Data section ::
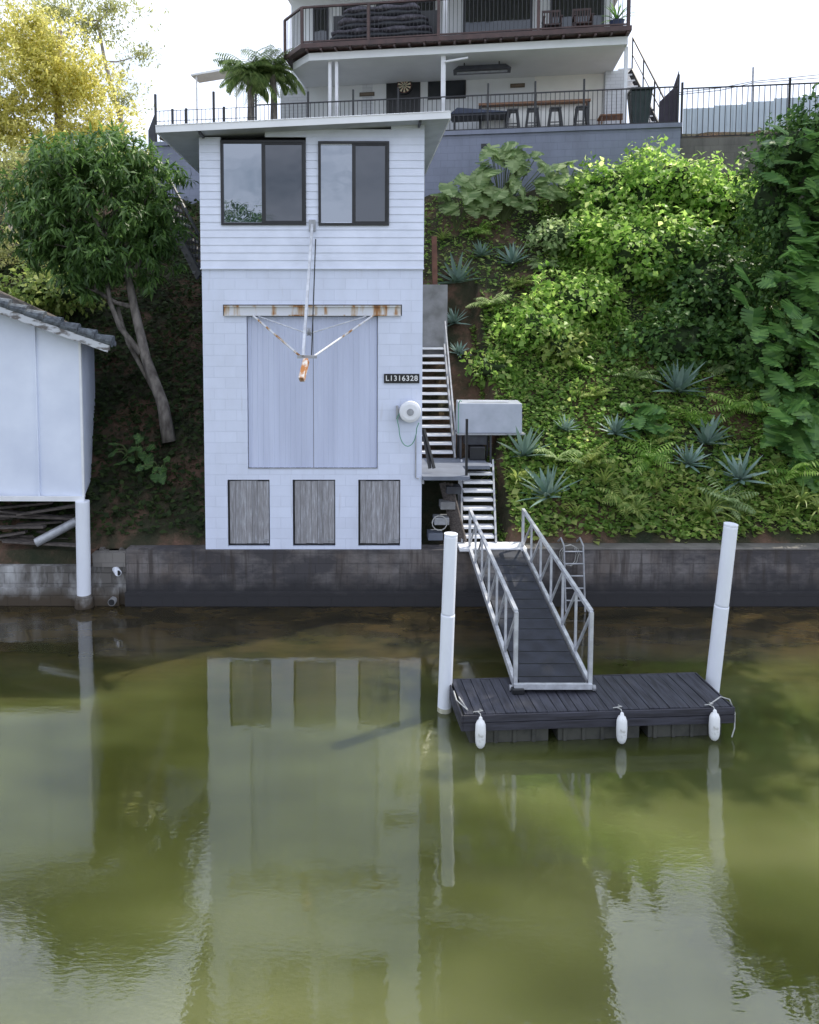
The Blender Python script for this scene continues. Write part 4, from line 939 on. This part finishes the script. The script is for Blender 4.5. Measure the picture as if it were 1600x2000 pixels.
def tree(name,label,trunk_pts,radii,crowns,mat,bark,seed,n,k,L,Wd,nbr=5,br=.5,**kw):
    b0=trunk_pts[0]; t=thing(name,label,'tree',b0); mb=MB(); mb.tube(trunk_pts,radii,9); rg=random.Random(seed)
    parts=[]
    for i,(c,r) in enumerate(crowns):
        g=np.random.default_rng(seed*10+i); C,d=lobed_dirs(g,int(n*r[0]*r[2]),c,r,kw.get('shell',.3),kw.get('lobes',.3))
        parts.append(whorls(g,C,d,k,L,Wd,1.0,kw.get('droop',.35),kw.get('jit',.35)))
        cv=Vector(c); src=min(trunk_pts[1:],key=lambda q:(q-cv).length+ (0 if q.z<cv.z else 1.0))
        hub_=src.lerp(cv,.65)+Vector((rg.uniform(-.15,.15),0,-.1))
        mb.tube([src,src.lerp(hub_,.5)+Vector((0,0,-.06)),hub_],[radii[-1]*.7,radii[-1]*.6,radii[-1]*br],6)
        for q in range(nbr):
            e=hub_.lerp(Vector(C[g.integers(len(C))]),.8); m_=hub_.lerp(e,.5)+Vector((rg.uniform(-.12,.12),rg.uniform(-.12,.12),rg.uniform(0,.15)))
            mb.tube([hub_,m_,e],[radii[-1]*br*.7,radii[-1]*br*.4,.008],5)
    mb.build('trunk',bark,t,smooth=True); V,Fq=join(parts); fastmesh('crown',V,Fq,mat,t); return t
Ym=2.6
tp=[at(330,845,1.9)-Vector((0,0,.2)),at(318,790,2.0),at(285,700,2.2),at(262,600,2.4),at(250,540,2.5)]
cr=[(at(190,390,Ym),(1.35,1.2,1.0)),(at(85,385,Ym-.2),(.85,.9,.75)),(at(285,370,Ym),(.7,.9,.75)),(at(210,300,Ym+.1),(.9,.9,.55)),(at(235,505,Ym-.2),(1.0,.9,.55)),(at(70,470,Ym),(.6,.7,.45)),(at(140,480,Ym-.4),(.75,.7,.6)),(at(300,450,Ym-.2),(.55,.7,.6)),(at(120,310,Ym-.2),(.7,.7,.45)),(at(160,540,Ym-.3),(.5,.6,.4))]
t=tree('mango_tree','dark dense mango like tree with bare leaning trunk left of the boathouse',tp,[.15,.125,.105,.09,.08],cr,M['lf_mango'],M['bark'],3,300,11,.25,.06,shell=.5,droop=.8,jit=.18,lobes=.38)
MB().tube([at(275,690,2.2),at(235,640,2.3),at(215,590,2.3),at(205,520,2.4)],[.07,.06,.05,.04],8).build('limb',M['bark'],t,smooth=True)
MB().tube([at(300,760,2.1),at(250,670,2.5),at(230,600,2.6)],[.05,.042,.034],8).build('limb',M['bark'],t,smooth=True)
def T(px,py,Y,r): return (at(px,py,Y),r)
tree('sunlit_tree','large yellow green sunlit tree filling the top left corner',[at(120,430,13),at(118,300,13),at(112,160,13.2),at(118,60,13.4)],[.22,.17,.12,.07],
 [T(50,80,13,(1.9,1.6,1.5)),T(150,160,13,(1.5,1.5,1.0)),T(20,230,12.5,(1.6,1.5,1.5)),T(190,255,12.5,(1.5,1.3,1.0)),T(110,300,12,(1.9,1.4,1.0)),T(255,320,12.2,(1.0,1,.6)),T(100,150,12.4,(1.7,1.2,1.3))],M['lf_yellow'],M['bark_pale'],5,300,9,.16,.075,shell=.1,lobes=.35,br=.35,nbr=3)
tree('spindly_gum_tree','sparse tall gum with airy crown against the sky at top left',[at(255,420,17),at(240,250,17),at(205,120,17),at(190,40,17)],[.14,.10,.07,.045],
 [T(180,50,17,(2.0,1.3,.9)),T(280,105,17,(.9,1,.5)),T(110,20,17,(1.8,1.3,1.0)),T(235,190,17,(1.2,1,.8)),T(215,10,17,(1.6,1,.5))],M['lf_olive'],M['bark_pale'],6,150,7,.17,.06,shell=.05,lobes=.5,br=.4,nbr=3)
tree('olive_bush_tree','bushy olive green tree low behind the dark tree at far left',[at(30,560,7.5),at(25,500,7.5),at(20,440,7.5)],[.15,.12,.1],
 [T(10,350,8.5,(1.2,1.2,1.2)),T(40,480,7,(1.1,1.0,.7)),T(270,330,10,(1.3,1,.6))],M['lf_olive'],M['bark'],8,220,9,.14,.06,shell=.2)
def mound(label,px,py,Y,r,seed,mat='lf_vine',n=850,L=.14,Wd=.105,name='vine_covered_shrub',k=5):
    c=at(px,py,Y); t=thing(name,label,'shrub',(c.x,c.y,hz(c.x,c.y)))
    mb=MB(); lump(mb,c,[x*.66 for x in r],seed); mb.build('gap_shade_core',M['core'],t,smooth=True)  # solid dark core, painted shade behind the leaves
    g=np.random.default_rng(seed); m=int(n*(r[0]*r[2])); C,d=lobed_dirs(g,m,c,r,.66,.40); C=C+g.normal(size=C.shape)*.08
    V,Fq=whorls(g,C,d,k,L,Wd,.9,.25,.5,(.4,1.4)); fastmesh('foliage',V,Fq,M[mat],t); return t
mound('bright green vine mound at the crest right of centre, below the grey wall',1300,375,6.2,(1.25,1.0,.95),21)
mound('vine mound to the left of the brightest crest mound',1190,380,6.6,(1.0,.8,.75),22)
mound('vine mound at the crest beside the dark hanging foliage at right',1400,410,5.8,(1.0,1.0,.9),23)
mound('large drooping vine mound in the middle of the right slope',1260,500,4.9,(1.35,.9,.95),24)
mound('vine mound with yellowish tips halfway up the slope',1130,590,4.2,(1.0,.7,.6),25)
mound('leafy mound on the mid slope just right of the steel bench',1060,640,3.7,(.75,.6,.45),26)
mound('dark vine mass between the middle mound and the tree foliage',1400,570,4.2,(1.2,.9,1.1),27,'lf_dark')
mound('low dark green shrub mass above the large agave',1320,670,3.4,(1.2,.7,.6),28,'lf_dark')
mound('ferny mound below the right hand tree foliage',1480,700,2.8,(.9,.7,.8),29,'lf_dark')
mound('pale yellow green shrub low on the mid slope',1100,675,3.2,(.45,.4,.28),30,'lf_strap')
mound('small bright shrub near the soil patch at upper left of slope',1085,460,5.6,(.5,.4,.35),31,'lf_white')
mound('round bushy shrub on the upper slope under the grey wall',1170,470,5.6,(.75,.6,.55),32)
mound('small green hump on the slope above the steel bench',960,720,3.2,(.5,.5,.25),35,'lf_ground')
mound('yellow green bush behind the left boat shed roof',95,570,4.8,(1.1,.7,.45),33,'lf_strap')
def cover(name,xr_,yr_,n,L,mat,seed,mask=None,lift=.03):
    g=np.random.default_rng(seed); X=g.uniform(*xr_,n); Y=g.uniform(*yr_,n)
    P=[]
    for x,y in zip(X,Y):
        if y>Yw(x)-.1 or (1.0<x<2.75 and y<5.2) or (BX0-.1<x<BX1+.1 and y<4.5): continue
        if mask and not mask(x,y,g): continue
        P.append((x,y,hz(x,y)+lift+abs(g.normal())*.08))
    P=np.array(P); m=len(P); D=rvec(g,m); D[:,2]=np.abs(D[:,2])*.5; Nn=np.tile([0,-.5,.9],(m,1))+g.normal(size=(m,3))*.4; Ls=L*g.uniform(.4,1.4,m)
    V,Fq=leaf_arrays(P,D,Nn,Ls,Ls*.65); o=fastmesh(name,V,Fq,mat); tag(o,None,None,None,'stuff'); return o
def mk(x,y,g):
    v=math.sin(x*1.3+y*.7)+math.sin(y*2.1-x*.9+1)+.5*math.sin(x*3.7+y*3)
    if x<4.8 and y>4.6: return g.uniform()<.2
    return v>-1.6 or g.uniform()<.35
o=cover('ground_cover',(1.0,13),(.35,8),110000,.10,M['lf_ground'],41,mk); tag(o,'low leafy ground cover over the right hand slope','ground cover')
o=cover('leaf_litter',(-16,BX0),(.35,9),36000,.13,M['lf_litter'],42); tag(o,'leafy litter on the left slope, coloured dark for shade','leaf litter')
o=cover('crest_grass',(1.0,13),(.30,1.3),9000,.16,M['lf_strap'],43,lambda x,y,g: g.uniform()<.35 and x>2.9); tag(o,'rough grass tufts along the top of the seawall','grass')
def ground(px,py):
    for i in range(200):
        yy=.3+i*.04; Q=at(px,py,yy)
        if Q.z<=hz(Q.x,yy)+.14: return Q
    return at(px,py,7)
def rosette(name,label,cat,px,py,scale,seed,mat,kind,group=None):
    P=ground(px,py); rg=random.Random(seed)
    if kind=='agave': V,Fq=rosette_mesh(rg,26,.55*scale,.125*scale,.05,1.35,.35,6)
    elif kind=='fern': V,Fq=join([frond((0,0,.02),2.399*q+rg.uniform(-.2,.2),rg.uniform(.4,1.3),.6*scale*rg.uniform(.7,1.1),1.4,.28,.035*scale,12) for q in range(16)])
    else: V,Fq=rosette_mesh(rg,30,.55*scale,.05*scale,.5,1.4,1.5,6,.1)
    o=fastmesh(name,V,Fq,M[mat]); o.location=P; o.rotation_euler=(R(18),0,seed); tag(o,label,cat,group)
    if kind!='fern':
        for p in o.data.polygons: p.use_smooth=True
    return o
AG=[(893,552,1.3,'big pale agave beside the stair landing post'),(1003,515,1.1,'agave with upright spikes near the soil patch'),(888,632,.8,'small agave right of the concrete landing'),(896,692,.6,'small agave beside the upper stair handrail'),
(1322,765,1.45,'large blue green agave in the middle of the right slope'),(1378,868,1.2,'agave below right of the largest one'),(1024,892,1.2,'agave at the right foot of the steel bench'),(1072,972,1.35,'tall agave low on the slope above the gangway'),
(1446,938,1.15,'agave low on the slope above the right pile'),(1345,908,.9,'small agave left of the low right agave'),(1200,848,.85,'agave beside the round monstera plant'),(1103,842,.65,'small agave right of the steel bench'),(940,500,.8,'agave high on the slope by the soil patch')]
for i,(px,py,s_,lab) in enumerate(AG): rosette('agave_plant',lab,'agave',px,py,s_,60+i,'lf_agave','agave','agaves on the right slope')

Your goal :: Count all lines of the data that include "leafy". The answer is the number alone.

Solution for this exercise :: 3